Quantified Impacts of Guardband Reduction on Design Process Outcomes

Kwangok Jeong,  Andrew B. Kahng,  Kambiz Samadi
University of California, San Diego


Abstract

The value of guardband reduction is a critical open issue for the semiconductor industry. For example, due to competitive pressure, foundries have started to incent the design of manufacturing-friendly ICs through reduced model guardbands when designers adopt layout restrictions. The industry also continuously weighs the economic viability of relaxing process variation limits in the technology roadmap. Our work gives the first-ever quantification of the impact of modeling guardband reduction on outcomes from the synthesis, place and route (SP&R) implementation flow.
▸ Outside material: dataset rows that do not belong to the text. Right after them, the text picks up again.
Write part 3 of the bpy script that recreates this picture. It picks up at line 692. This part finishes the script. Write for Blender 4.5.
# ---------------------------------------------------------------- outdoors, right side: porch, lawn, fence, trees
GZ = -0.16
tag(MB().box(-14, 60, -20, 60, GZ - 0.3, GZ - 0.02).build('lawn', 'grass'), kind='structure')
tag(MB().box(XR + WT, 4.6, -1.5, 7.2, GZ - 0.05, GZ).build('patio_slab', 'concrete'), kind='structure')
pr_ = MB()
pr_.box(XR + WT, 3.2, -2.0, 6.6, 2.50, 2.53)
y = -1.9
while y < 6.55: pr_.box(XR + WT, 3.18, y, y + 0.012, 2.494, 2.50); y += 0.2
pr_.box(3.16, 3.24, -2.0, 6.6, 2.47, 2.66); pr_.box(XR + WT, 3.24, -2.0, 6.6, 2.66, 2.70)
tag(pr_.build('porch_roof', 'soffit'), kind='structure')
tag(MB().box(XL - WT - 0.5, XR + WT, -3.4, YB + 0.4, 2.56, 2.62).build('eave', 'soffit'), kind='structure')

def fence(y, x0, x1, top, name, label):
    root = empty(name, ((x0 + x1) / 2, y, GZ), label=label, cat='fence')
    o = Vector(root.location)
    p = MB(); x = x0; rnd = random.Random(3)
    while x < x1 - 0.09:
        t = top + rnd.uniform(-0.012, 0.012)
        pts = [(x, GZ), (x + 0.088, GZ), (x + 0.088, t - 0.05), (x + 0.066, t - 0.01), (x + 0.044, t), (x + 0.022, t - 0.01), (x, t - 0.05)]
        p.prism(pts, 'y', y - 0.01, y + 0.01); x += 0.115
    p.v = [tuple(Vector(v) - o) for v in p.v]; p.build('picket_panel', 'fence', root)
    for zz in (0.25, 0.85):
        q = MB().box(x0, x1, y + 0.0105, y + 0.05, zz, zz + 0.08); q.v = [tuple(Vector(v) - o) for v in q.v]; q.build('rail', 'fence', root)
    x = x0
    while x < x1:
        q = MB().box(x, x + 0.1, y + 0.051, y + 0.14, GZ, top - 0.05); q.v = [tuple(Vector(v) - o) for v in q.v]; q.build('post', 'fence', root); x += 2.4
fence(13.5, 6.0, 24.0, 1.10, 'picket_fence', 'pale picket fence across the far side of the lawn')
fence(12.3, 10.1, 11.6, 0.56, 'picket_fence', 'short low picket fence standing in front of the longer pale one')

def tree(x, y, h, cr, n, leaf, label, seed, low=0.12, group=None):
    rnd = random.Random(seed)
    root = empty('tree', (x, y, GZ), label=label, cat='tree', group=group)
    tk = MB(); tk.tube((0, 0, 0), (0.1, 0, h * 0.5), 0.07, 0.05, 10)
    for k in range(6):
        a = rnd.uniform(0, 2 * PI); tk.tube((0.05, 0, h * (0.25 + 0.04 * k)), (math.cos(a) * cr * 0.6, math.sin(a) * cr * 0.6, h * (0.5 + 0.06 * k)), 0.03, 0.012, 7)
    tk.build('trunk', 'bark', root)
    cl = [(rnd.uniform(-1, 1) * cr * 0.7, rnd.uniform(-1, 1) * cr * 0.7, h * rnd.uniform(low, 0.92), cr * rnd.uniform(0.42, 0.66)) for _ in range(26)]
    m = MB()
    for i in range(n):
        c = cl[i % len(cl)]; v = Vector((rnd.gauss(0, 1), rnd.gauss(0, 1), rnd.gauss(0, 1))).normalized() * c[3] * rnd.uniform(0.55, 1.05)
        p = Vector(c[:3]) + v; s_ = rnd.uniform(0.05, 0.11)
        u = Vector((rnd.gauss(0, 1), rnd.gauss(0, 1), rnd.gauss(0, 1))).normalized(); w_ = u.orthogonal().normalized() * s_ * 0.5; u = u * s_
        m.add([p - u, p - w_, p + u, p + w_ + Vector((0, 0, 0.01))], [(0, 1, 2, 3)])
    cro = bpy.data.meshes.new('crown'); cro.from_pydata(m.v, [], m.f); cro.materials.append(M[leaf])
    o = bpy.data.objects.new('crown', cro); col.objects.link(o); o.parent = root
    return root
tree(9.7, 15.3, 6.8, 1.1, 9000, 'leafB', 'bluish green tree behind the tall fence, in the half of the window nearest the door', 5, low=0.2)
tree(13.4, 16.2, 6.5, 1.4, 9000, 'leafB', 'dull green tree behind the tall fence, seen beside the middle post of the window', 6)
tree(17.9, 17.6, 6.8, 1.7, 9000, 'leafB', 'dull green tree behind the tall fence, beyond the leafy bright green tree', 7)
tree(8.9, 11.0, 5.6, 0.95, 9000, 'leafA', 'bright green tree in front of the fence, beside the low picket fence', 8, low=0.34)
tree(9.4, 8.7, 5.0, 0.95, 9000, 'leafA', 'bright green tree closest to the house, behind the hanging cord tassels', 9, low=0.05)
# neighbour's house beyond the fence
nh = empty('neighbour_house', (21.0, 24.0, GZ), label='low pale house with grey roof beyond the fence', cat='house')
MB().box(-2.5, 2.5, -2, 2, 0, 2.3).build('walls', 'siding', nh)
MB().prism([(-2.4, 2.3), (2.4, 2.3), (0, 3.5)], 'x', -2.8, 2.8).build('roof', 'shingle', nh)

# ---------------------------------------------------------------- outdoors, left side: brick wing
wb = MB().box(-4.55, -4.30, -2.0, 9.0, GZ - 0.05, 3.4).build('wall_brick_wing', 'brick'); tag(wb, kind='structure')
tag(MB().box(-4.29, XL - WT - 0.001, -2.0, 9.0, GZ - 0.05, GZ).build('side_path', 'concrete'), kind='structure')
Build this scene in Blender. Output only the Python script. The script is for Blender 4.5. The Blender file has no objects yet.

We assess the impact of model guardband reduction on various metrics of design cycle time and design quality, using open-source cores and production (specifically, ARM/TSMC) 90nm and 65nm technologies and libraries. Our experimental data clearly shows the potential design quality and turnaround time benefits of model guardband reduction. For example, we typically (i.e., on average) observe 13% standard-cell area reduction and 12% routed wirelength reduction as the consequence of a 40% reduction in library model guardband. We also assess the impact of guardband reduction on design yield. Our results suggest that there is justification for the design, EDA and process communities to enable guardband reduction as an economic incentive for manufacturing-friendly design practices.